|
Edited on Wed Sep-08-10 10:43 AM by Empowerer
To listen to the punditry, etc., one would think that this were a presidential election year, not the mid-terms, and that Congressional Democrats weren't running for anything. I hear very little about what they are or should be doing to protect their own seats. Virtually every single second of coverage and analysis is focused on the president and what he is supposedly doing wrong.
We are hearing next to nothing about the Democratic candidates - other than those running against Tea Party nuts. If they lose their seats, they will share much of the blame but it seems as if they are trying to preempt taking responsibility by putting all of the responsibility on the president.
What seems to be going unmentioned is that Members and Senators who work on good relationships with their constituents throughout their terms, including strong constituent services, tend to have easier races than those who don't. Usually these kinds of relationships trump or at least help to overcome the kind of national backlash we're seeing today. Democratic candidates in this trouble can't just blame a national mood - it sounds to me as if they haven't been taking care of their business at home.

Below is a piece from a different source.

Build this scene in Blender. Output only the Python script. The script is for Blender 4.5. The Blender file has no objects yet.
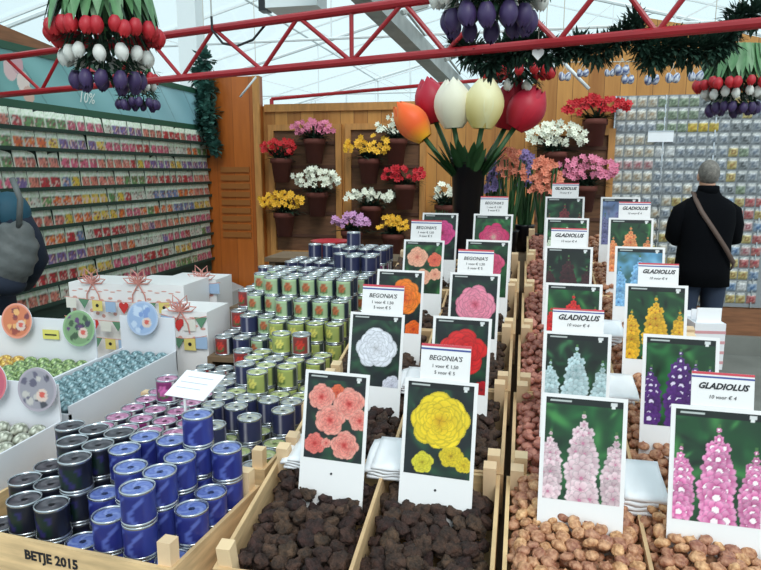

In my view, much of the reason they're in trouble is because they have spent entirely too much time not only running away from the President, but trying to prove to the world that they are more conservative than the Republicans. They didn't seem to learn an important lesson from 1994 - that if you spent two years tearing down your own president, you weaken him and then when he goes down, he takes you down with him. Of course, he then has two years to get his mojo back and, as Clinton did, can come back strong. On the other hand, the losing member can take solace in the fact that they "sure showed him!"